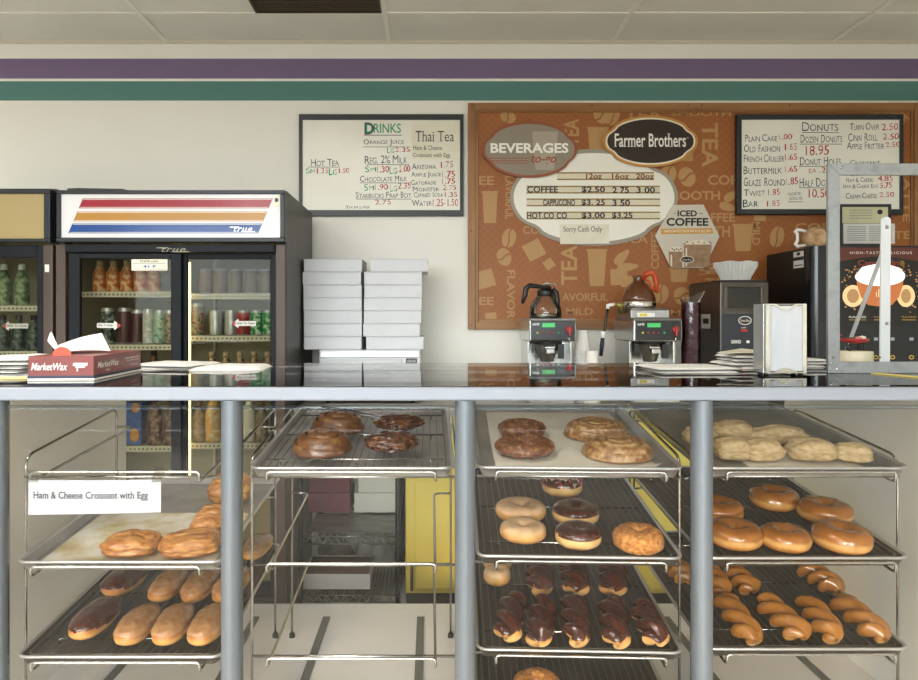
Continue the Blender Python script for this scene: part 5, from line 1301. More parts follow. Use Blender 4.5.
donut('33', 497.5, 573, 28, 'small sugared donut hole at the back left of the chocolate twists', B_sug, 18, hk=.6, hole=.02, group=g, name='donut_hole')
donut('34', 537, 708, 50, 'glazed donut top peeking up from the lowest pan', M_crumb, 19, hk=.5, hole=.08, group=g, detail=.001)

# ---- old-fashioned donuts, swirls, fritters
M_oldf = nmat('old_fashioned_glaze', ['#4a2a18', '#6b4026', '#8d5f3c', '#b89070'], scale=90, rough=.4, coat=.25, bump=.4, bscale=280, lo=.3, hi=.75)
def old_fashioned(key, px, pyb, w, label, seed):
    pos = hit(key, px, pyb - .14 * w); R = w * pos.y / F / 2; H = .034
    mb = MB(); hole = R * .2; rt = (R - hole) / 2; rc = hole + rt
    def fn(u, v):
        a = 2 * pi * u; b = 2 * pi * v; cb, sb = cos(b), sin(b)
        crack = .0
        if sb > .2: crack = -.34 * max(0, 1 - abs(cb - .15 - .12 * sin(5 * a + seed)) / .16)
        n = 1 + .12 * N((cos(a) * 1.5, sin(a) * 1.5, sb), 2.2, seed) + .06 * sin(7 * a + 2 * sin(a * 3 + seed)) * max(0, cb)
        rr = rc + rt * cb * n; z = H / 2 * sb * (1 + crack) + H / 2
        return Vector((rr * cos(a), rr * sin(a), z + .003 * N((cos(a), sin(a), b), 5, seed)))
    mb.grid(fn, 96, 36, cu=True, cv=True)
    put('old_fashioned_donut', mb, M_oldf, key, pos, seed, label, 'donut', 'dark old-fashioned donuts')
old_fashioned('31', 522, 442, 48, 'dark glazed old-fashioned donut behind the other one', 1)
old_fashioned('31', 524.5, 462, 60, 'dark glazed old-fashioned donut at the front of the tray', 2)

def swirl_mesh(R, H, turns, seed, groove=.30, dome=.30, gw=.24, ecc=1.0, lump=.05):
    """coiled roll: disc with a spiral groove wound from the middle"""
    mb = MB(); nr, na = 44, 110
    def top(r, a):
        ph = (r * turns - a / (2 * pi)) % 1.0
        gq = max(0.0, 1 - min(ph, 1 - ph) / gw)
        edge = max(0.0, 1 - r ** 5) ** .5
        n = 1 + lump * N((r * cos(a), r * sin(a), 0), 2.4, seed)
        return H * (edge * (1 - dome + dome * (1 - r * r)) - groove * gq * gq * min(1, r * 4) * edge) * n
    vs = [Vector((0, 0, top(0, 0)))]; fs = []
    rim = lambda a: R * (1 + .05 * N((cos(a), sin(a), 3), 1.6, seed) + .03 * sin(a - 1))
    for i in range(1, nr + 1):
        r = (i / nr) ** .8
        for j in range(na):
            a = 2 * pi * j / na; q = r * rim(a)
            vs.append(Vector((q * cos(a) * ecc, q * sin(a), top(min(r, .9995), a) * .85 + H * .15)))
    for j in range(na): fs.append((0, 1 + j, 1 + (j + 1) % na))
    for i in range(nr - 1):
        for j in range(na): fs.append((1 + i * na + j, 1 + (i + 1) * na + j, 1 + (i + 1) * na + (j + 1) % na, 1 + i * na + (j + 1) % na))
    mb.add(vs, fs, 0, True)
    o = 1 + (nr - 1) * na; last = o
    for f_, z in ((1.02, .08), (.97, .02), (.85, 0)):
        n0 = len(mb.v)
        for j in range(na):
            v = mb.v[o + j]; mb.v.append(Vector((v.x * f_, v.y * f_, H * z)))
        for j in range(na): mb.f.append([last + j, n0 + j, n0 + (j + 1) % na, last + (j + 1) % na]); mb.mi.append(0); mb.sm.append(True)
        last = n0
    mb.f.append([last + j for j in range(na)][::-1]); mb.mi.append(0); mb.sm.append(False)
    return mb
M_cin = nmat('cinnamon_roll_glaze', ['#42240f', '#60391a', '#7a5028', '#9c7644'], scale=63, rough=.3, coat=.4, bump=.25, bscale=240, lo=.28, hi=.78)
M_dan = nmat('danish_glaze', ['#6b4222', '#8a5f36', '#b08a5a', '#cdb088'], scale=70, rough=.35, coat=.35, bump=.3, bscale=240, lo=.25, hi=.75)
def swirl(key, px, pyb, w, m, label, group, seed, H=.04, turns=3.0, rot=0, name='cinnamon_roll', ecc=1.0, cat='cinnamon roll', **k):
    pos = hit(key, px, pyb - .15 * w); R = w * pos.y / F / 2
    return put(name, swirl_mesh(R, H, turns, seed, ecc=ecc, **k), m, key, pos, rot, label, cat, group)
swirl('21', 322.5, 460.5, 60, M_cin, 'dark glazed cinnamon roll in front, nearer the case glass', 'dark cinnamon rolls', 1, H=.052, dome=.28, groove=.40, turns=3.0)
swirl('21', 339, 438, 53, M_cin, 'dark glazed cinnamon roll behind the front one', 'dark cinnamon rolls', 2, H=.050, rot=1, dome=.28, groove=.40, turns=3.0)
swirl('31', 597, 445, 64, M_dan, 'wide pale coiled danish behind the other danish', 'pale coiled danishes', 3, H=.042, turns=4.2, name='danish', cat='danish', dome=.15, rot=.4)
swirl('31', 617.5, 464.5, 70, M_dan, 'wide pale coiled danish at the tray front by the curled parchment', 'pale coiled danishes', 4, H=.040, turns=3.8, name='danish', cat='danish', dome=.15, rot=2.2)

M_frit = nmat('fritter_crust', ['#24120b', '#432314', '#623a1f', '#85552f'], scale=98, rough=.25, coat=.6, bump=.4, bscale=270, lo=.28, hi=.75)
def fritter(key, px, pyb, w, label, seed, H=.048):
    pos = hit(key, px, pyb - .15 * w); R = w * pos.y / F / 2
    mb = MB()
    def fn(u, v):
        a = 2 * pi * u; ph = -pi / 2 + pi * v
        c, s = cos(ph), sin(ph); q = Vector((cos(a) * c, sin(a) * c, s))
        cell = noise.cell_vector(q * 0) if False else None
        d, _ = noise.voronoi(q * 2.3 + Vector((seed * 3.1, 0, 0)))
        n = .90 + .20 * (1 - min(1, d[0] * 1.3)) + .06 * N(q, 4, seed) + .025 * N(q, 9, seed)
        zz_ = s * H / 2 * (n if s > 0 else .9)
        return Vector((R * q.x * n, R * q.y * n, zz_ + H / 2))
    mb.grid(fn, 110, 60, cu=True)
    put('apple_fritter', mb, M_frit, key, pos, seed, label, 'fritter', 'dark apple fritters')
fritter('21', 391.5, 458.5, 54, 'dark knobbly fritter in front, nearer the case glass', 1)
fritter('21', 399, 437, 49, 'dark knobbly fritter behind the front one', 2, H=.044)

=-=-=

Instructions for the task:
Only the number is wanted: how many lines of the data contain the word "from"?

The response:
3